Conquering his fears and fighting for his freedom gave Douglass the confidence to urge other black men to enlist in the Union Army to fight the Confederacy. Douglass said: “You owe it to yourself! You will stand more erect…and be less liable to insult… You [will be] defending your own liberty, honor, manhood, and self-respect.” He was forged to blaze a trail for generations to come, all from a little ole white woman teaching him to read the Bible. What was her name? Why did she feel compelled to give Douglass the key to freedom in reading? Will she ever be portrayed in Black History Month? No … because the narrative is segregation, not inclusion.
Douglass would later befriend a man named William Lloyd Garrison, who would inspire Christian abolition, freedom, and redemption. Garrison was born in 1805 in Massachusetts, during a time in America when slaves were worth more than all manufacturing, steamship lines, railroads, and other transportation systems put together.

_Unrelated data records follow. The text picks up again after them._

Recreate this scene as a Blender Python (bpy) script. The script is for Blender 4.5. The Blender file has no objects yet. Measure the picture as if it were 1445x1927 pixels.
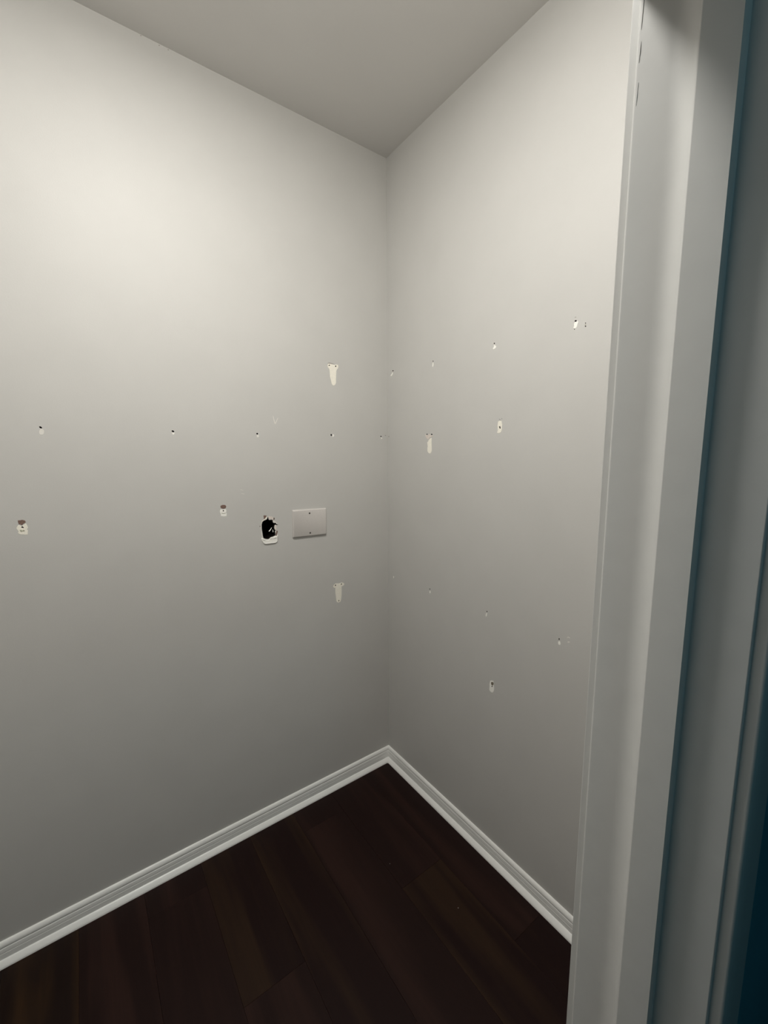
import bpy, bmesh, math, random, json
from mathutils import Vector, Matrix
from mathutils.geometry import tessellate_polygon
random.seed(7)
C = bpy.context.scene.collection
SC = bpy.context.scene

# ---------------------------------------------------------------- camera
XR, YB, CE, HB = 1.2013, 1.6314, 2.886, 0.076      # right wall x, left (far) wall y, ceiling, baseboard height
XL, YH = -0.95, -1.25                               # hidden side wall of the closet, back of the hallway
J = 0.470                                           # right jamb face
YI, YO = 0.230, 0.094                               # inner and outer face of the doorway wall
cam_d = bpy.data.cameras.new('camera'); cam = bpy.data.objects.new('camera', cam_d); C.objects.link(cam)
cam_d.sensor_fit = 'HORIZONTAL'; cam_d.sensor_width = 36.0
cam_d.lens = 36.0 * 786.66 / 1445.0
cam_d.clip_start = 0.01
yaw, pitch, roll = 0.625883, -0.136339, -0.005634
fw = Vector((math.sin(yaw)*math.cos(pitch), math.cos(yaw)*math.cos(pitch), math.sin(pitch)))
rt = Vector((math.cos(yaw), -math.sin(yaw), 0)); up = rt.cross(fw)
r2 = math.cos(roll)*rt + math.sin(roll)*up; u2 = -math.sin(roll)*rt + math.cos(roll)*up
M = Matrix((r2, u2, -fw)).transposed().to_4x4(); M.translation = Vector((0, 0, 1.599))
cam.matrix_world = M
SC.camera = cam

# ---------------------------------------------------------------- light
SC.view_settings.view_transform = 'Standard'
SC.view_settings.look = 'None'
SC.view_settings.gamma = 1.0
SC.view_settings.use_curve_mapping = False
SC.view_settings.exposure = 0.0
w = bpy.data.worlds.new('world'); SC.world = w; w.use_nodes = True
w.node_tree.nodes['Background'].inputs[0].default_value = (0, 0, 0, 1)
w.node_tree.nodes['Background'].inputs[1].default_value = 0.0
LX, LY, LZ = 0.20, 0.66, CE - 0.105
def area(name, loc, size, power, color, shape='DISK'):
    d = bpy.data.lights.new(name, 'AREA'); d.shape = shape; d.size = size; d.energy = power; d.color = color
    o = bpy.data.objects.new(name, d); C.objects.link(o); o.location = loc
    return o
CLOSET_W, BOWL_W, HALL_W = 17.8, 8.8, 3.0
pd = bpy.data.lights.new('closet_bulb', 'POINT'); pd.energy = BOWL_W; pd.color = (1.0, 0.975, 0.935); pd.shadow_soft_size = 0.075
closet_bulb = bpy.data.objects.new('closet_bulb', pd); C.objects.link(closet_bulb); closet_bulb.location = (LX, LY, LZ)
closet_lamp = area('closet_lamp', (LX, LY, CE-0.03), 0.24, CLOSET_W, (1.0, 0.975, 0.935))
hall_fill = area('hall_fill', (0.05, -1.0, CE - 0.03), 0.30, HALL_W, (0.50, 0.87, 1.0))  # added cool fill for the hallway side of the frame, no known lamp

# ---------------------------------------------------------------- materials
def new_mat(name):
    m = bpy.data.materials.new(name); m.use_nodes = True
    nt = m.node_tree; return m, nt, nt.nodes['Principled BSDF']
def paint(name, col, rough, spec=0.5, mottle=0.03, scale=40, bump=0.0, bscale=300, bdist=0.0005, var=None):
    m, nt, b = new_mat(name)
    n = nt.nodes.new('ShaderNodeTexNoise'); n.inputs['Scale'].default_value = scale; n.inputs['Detail'].default_value = 4
    tc = nt.nodes.new('ShaderNodeTexCoord'); nt.links.new(tc.outputs['Object'], n.inputs['Vector'])
    cr = nt.nodes.new('ShaderNodeValToRGB')
    a = [max(0, c*(1-mottle)) for c in col]; z = [min(1, c*(1+mottle)) for c in (var or col)]
    cr.color_ramp.elements[0].position = 0.35; cr.color_ramp.elements[1].position = 0.65
    cr.color_ramp.elements[0].color = (*a, 1); cr.color_ramp.elements[1].color = (*z, 1)
    nt.links.new(n.outputs['Fac'], cr.inputs['Fac']); nt.links.new(cr.outputs['Color'], b.inputs['Base Color'])
    b.inputs['Roughness'].default_value = rough; b.inputs['Specular IOR Level'].default_value = spec
    if bump:
        n2 = nt.nodes.new('ShaderNodeTexNoise'); n2.inputs['Scale'].default_value = bscale; n2.inputs['Detail'].default_value = 3
        nt.links.new(tc.outputs['Object'], n2.inputs['Vector'])
        bp = nt.nodes.new('ShaderNodeBump'); bp.inputs['Strength'].default_value = bump; bp.inputs['Distance'].default_value = bdist
        nt.links.new(n2.outputs['Fac'], bp.inputs['Height']); nt.links.new(bp.outputs['Normal'], b.inputs['Normal'])
    return m
M_WALL = paint('warm_grey_wall_paint', (0.58, 0.571, 0.545), 0.55, 0.32, 0.012, 6, 0.35, 260, 0.0004)
M_CEIL = paint('flat_ceiling_paint', (0.68, 0.665, 0.64), 0.85, 0.3, 0.01, 5, 0.3, 200, 0.0005)
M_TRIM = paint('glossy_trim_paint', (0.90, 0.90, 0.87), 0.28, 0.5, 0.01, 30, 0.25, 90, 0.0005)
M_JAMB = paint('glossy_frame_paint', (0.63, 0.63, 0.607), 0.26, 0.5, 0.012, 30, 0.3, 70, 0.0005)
M_TEAL = paint('dark_teal_wall_paint', (0.07, 0.26, 0.33), 0.6, 0.4, 0.05, 8)
M_CREAM = paint('bare_drywall_cream', (0.93, 0.895, 0.79), 0.9, 0.2, 0.06, 500)
M_WHITE = paint('white_filler', (0.95, 0.94, 0.88), 0.9, 0.2, 0.05, 600)
M_PALE = paint('pale_filler', (0.76, 0.74, 0.69), 0.9, 0.2, 0.06, 600)
M_PINK = paint('torn_paper_pinkish', (0.74, 0.67, 0.61), 0.9, 0.2, 0.15, 500)
M_BROWN = paint('torn_paper_brown', (0.21, 0.135, 0.11), 0.9, 0.2, 0.3, 500)
M_BROWN2 = paint('torn_paper_umber', (0.20, 0.165, 0.125), 0.9, 0.2, 0.2, 500)
M_STAIN = paint('glue_olive', (0.42, 0.41, 0.31), 0.8, 0.3, 0.15, 500)
M_GREYM = paint('scuffed_paint', (0.33, 0.31, 0.28), 0.8, 0.3, 0.15, 500)
M_HOLE = paint('hole_shade', (0.018, 0.015, 0.011), 0.95, 0.05, 0.3, 300)  # shade inside the holes put into the colour; bare gypsum is pale
M_CAV = paint('wall_cavity_dark', (0.006, 0.005, 0.005), 0.95, 0.02, 0.3, 60)  # near-black base paints in the darkness of the wall cavity
M_PLATE = paint('plate_plastic', (0.60, 0.57, 0.54), 0.42, 0.5, 0.03, 400, 0.3, 900, 0.0002)
M_SCREW = paint('dark_screw_metal', (0.04, 0.037, 0.03), 0.5, 0.5, 0.1, 400)
M_METAL = paint('white_lamp_housing', (0.8, 0.8, 0.78), 0.4, 0.5, 0.01, 20)
M_CRUMB = paint('plaster_crumb', (0.35, 0.34, 0.32), 0.9, 0.2, 0.05, 600)

def wood(name, base, streak, off):
    m, nt, b = new_mat(name)
    tc = nt.nodes.new('ShaderNodeTexCoord'); mp = nt.nodes.new('ShaderNodeMapping')
    mp.inputs['Scale'].default_value = (9, 0.9, 9); mp.inputs['Location'].default_value = (off, off*2.3, 0)
    nt.links.new(tc.outputs['Object'], mp.inputs['Vector'])
    oi = nt.nodes.new('ShaderNodeObjectInfo')
    ad = nt.nodes.new('ShaderNodeVectorMath'); ad.operation = 'ADD'
    cx = nt.nodes.new('ShaderNodeCombineXYZ'); ml = nt.nodes.new('ShaderNodeMath'); ml.operation = 'MULTIPLY'; ml.inputs[1].default_value = 37.0
    nt.links.new(oi.outputs['Random'], ml.inputs[0]); nt.links.new(ml.outputs[0], cx.inputs[0]); nt.links.new(ml.outputs[0], cx.inputs[1])
    nt.links.new(mp.outputs[0], ad.inputs[0]); nt.links.new(cx.outputs[0], ad.inputs[1])
    n = nt.nodes.new('ShaderNodeTexNoise'); n.inputs['Scale'].default_value = 1.0; n.inputs['Detail'].default_value = 3; n.inputs['Distortion'].default_value = 0.6
    nt.links.new(ad.outputs[0], n.inputs['Vector'])
    cr = nt.nodes.new('ShaderNodeValToRGB'); e = cr.color_ramp.elements
    e[0].position = 0.46; e[0].color = (*base, 1); e[1].position = 0.64; e[1].color = (*streak, 1)
    nt.links.new(n.outputs['Fac'], cr.inputs['Fac'])
    mp2 = nt.nodes.new('ShaderNodeMapping'); mp2.inputs['Scale'].default_value = (160, 5, 160)
    nt.links.new(tc.outputs['Object'], mp2.inputs['Vector'])
    n2 = nt.nodes.new('ShaderNodeTexNoise'); n2.inputs['Scale'].default_value = 1.0; n2.inputs['Detail'].default_value = 5
    nt.links.new(mp2.outputs[0], n2.inputs['Vector'])
    mx = nt.nodes.new('ShaderNodeMix'); mx.data_type = 'RGBA'; mx.blend_type = 'MULTIPLY'; mx.inputs[0].default_value = 0.35
    nt.links.new(cr.outputs['Color'], mx.inputs[6]); nt.links.new(n2.outputs['Fac'], mx.inputs[7])
    nt.links.new(mx.outputs[2], b.inputs['Base Color'])
    b.inputs['Roughness'].default_value = 0.42; b.inputs['Specular IOR Level'].default_value = 0.12
    return m
WOODS = [wood('dark_wood_red', (0.0150, 0.0060, 0.0052), (0.029, 0.0145, 0.0080), 0),
         wood('dark_wood_brown', (0.0145, 0.0068, 0.0050), (0.037, 0.0185, 0.0078), 3.1),
         wood('dark_wood_umber', (0.0175, 0.0075, 0.0062), (0.029, 0.0130, 0.0100), 7.7)]

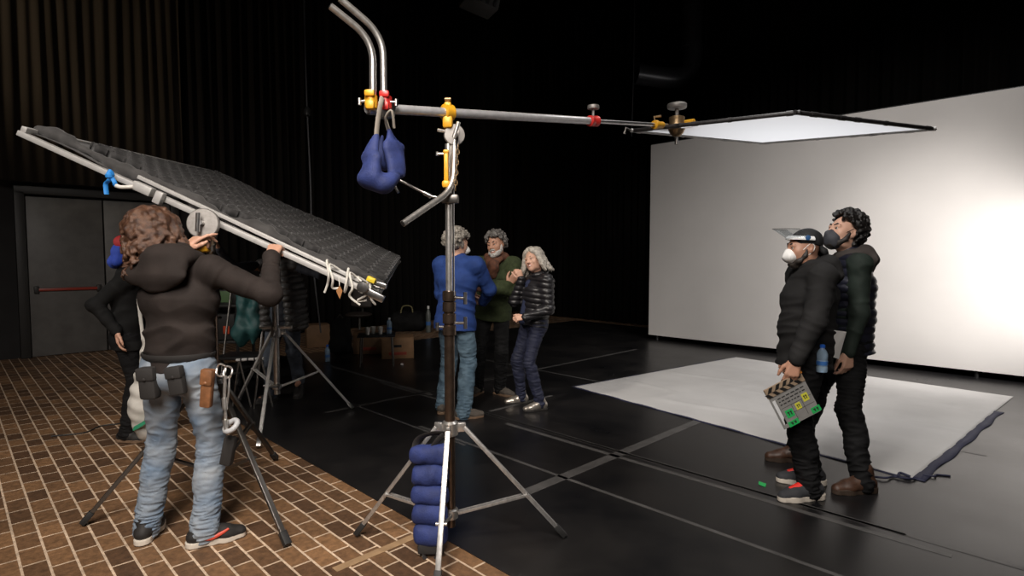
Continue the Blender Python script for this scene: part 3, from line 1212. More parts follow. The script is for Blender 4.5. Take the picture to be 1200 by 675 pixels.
# --- stand holding the grid frame in front of the man in the brown hoodie
SN = Vector((P(255, 560, 3.42).x, 3.42, 0))
feetN = [G(97, 617), G(337, 642), Vector((SN.x + .05, 4.15, 0))]
nst = stand('near stand behind the hooded man, holding up the near rail of the frame', SN, feetN, 0.74, 0.21, 1.55, 0.025, 0.028, (bronze, darkm, steel), .5, 'light_stand')
DN = P(238, 262, 3.12)
fd = Vector((.15, -1, .1)).normalized()
MB().lathe(DN, fd, [(.03, -.03), (.075, -.024), (.083, -.014), (.083, .004), (.078, .01), (.02, .012)], 36).build('grip_disc', disc_m, nst)
mb = MB().cyl(DN, DN + fd * .05, .013, n=12)
mb.cyl(DN + fd * .05 + Vector((-.012, 0, -.05)), DN + fd * .05 + Vector((-.005, 0, .05)), .012, n=12)
mb.cyl((SN.x, SN.y, 1.5), (DN.x + .03, DN.y + .06, DN.z - .05), .016, n=12)
mb.build('grip_handle', steel, nst)
c_ = P(237, 291, 3.14)
cl = thing('pipe_clamp', 'yellow clamp below the round grip disc of the near stand', 'clamp', tuple(c_))
mb = MB().box(c_, (.075, .05, .045), Matrix.Rotation(R(-8), 3, 'Y'), .01)
mb.box(c_ + Vector((0, .0, .05)), (.035, .04, .07), None, .008)
mb.build('clamp_body', yellow, cl)
tee_knob(c_ + Vector((.04, -.01, 0)), (1, -.1, 0), .02, .03).build('clamp_knob', darkm, cl)

# --- far stand under the frame
SF = Vector((P(325, 460, 5.25).x, 5.25, 0))
feetF = [G(303, 526), G(413, 480), G(278, 474)]
fst = stand('far stand with a pale silver leg on the black floor under the grid frame', SF, feetF, 0.80, 0.30, 1.40, 0.028, 0.028, (steel, alum_w, steel), .5, 'light_stand')
MB().cyl((SF.x, SF.y, 1.38), (SF.x, SF.y, 1.88), .018, n=16).build('riser', steel, fst)
for z in (1.36, .82):
    MB().lathe((SF.x, SF.y, z - .03), UP, [(.028, 0), (.042, .006), (.042, .06), (.028, .066)], 18).build('column_collar', steel, fst)
MB().box((SF.x, SF.y, .85), (.3, .03, .03), None, .006).build('cross_bar', steel, fst)
k = tee_knob((SF.x - .04, SF.y - .02, 1.33), (-1, -.4, .2), .06, .06)
k.build('clamp_knob', darkm, fst)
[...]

Garrison spoke boldly against slavery to the point of his life being threatened as he was often called a “Nigger Lover.” A bounty was put on his head by the federal government due to him speaking truth to power. In 1831, he published the first anti-slavery newspaper called The Liberator. How fitting. The first words spoke to the urgency of abolishing slavery:
I am aware that many object to the severity of my language; but is there not cause for severity? I will be as harsh as truth, and as uncompromising as justice. On this subject, I do not wish to think, or speak, or write, with moderation. No! No! Tell a man whose house is on fire to give a moderate alarm; tell him to moderately rescue his wife from the hands of the ravisher; tell the mother to gradually extricate her babe from the fire into which it has fallen; —but urge me not to use moderation in a cause like the present. I am in earnest—I will not equivocate—I will not excuse—I will not retreat a single inch—AND I WILL BE HEARD. The apathy of the people is enough to make every statue leap from its pedestal, and to hasten the resurrection of the dead.
Just because southern whites used segregation to intimidate black communities doesn’t mean we have to fight fire with fire. Throughout history, Christian blacks and whites worked together to create the nation we enjoy to this day. Without the role of the abolitionist William Lloyd Garrison and others like Frederick Douglass, Harriet Breecher Stowe, John Brown, and Angelina Gremke, the buildup to the Civil War would not have happened.
Had it not been for Christian white and black people coming together, slave owners would have turned the entire United States into a slave nation.
Welcome to Black/White History Month. Let us celebrate the history of America in black and white.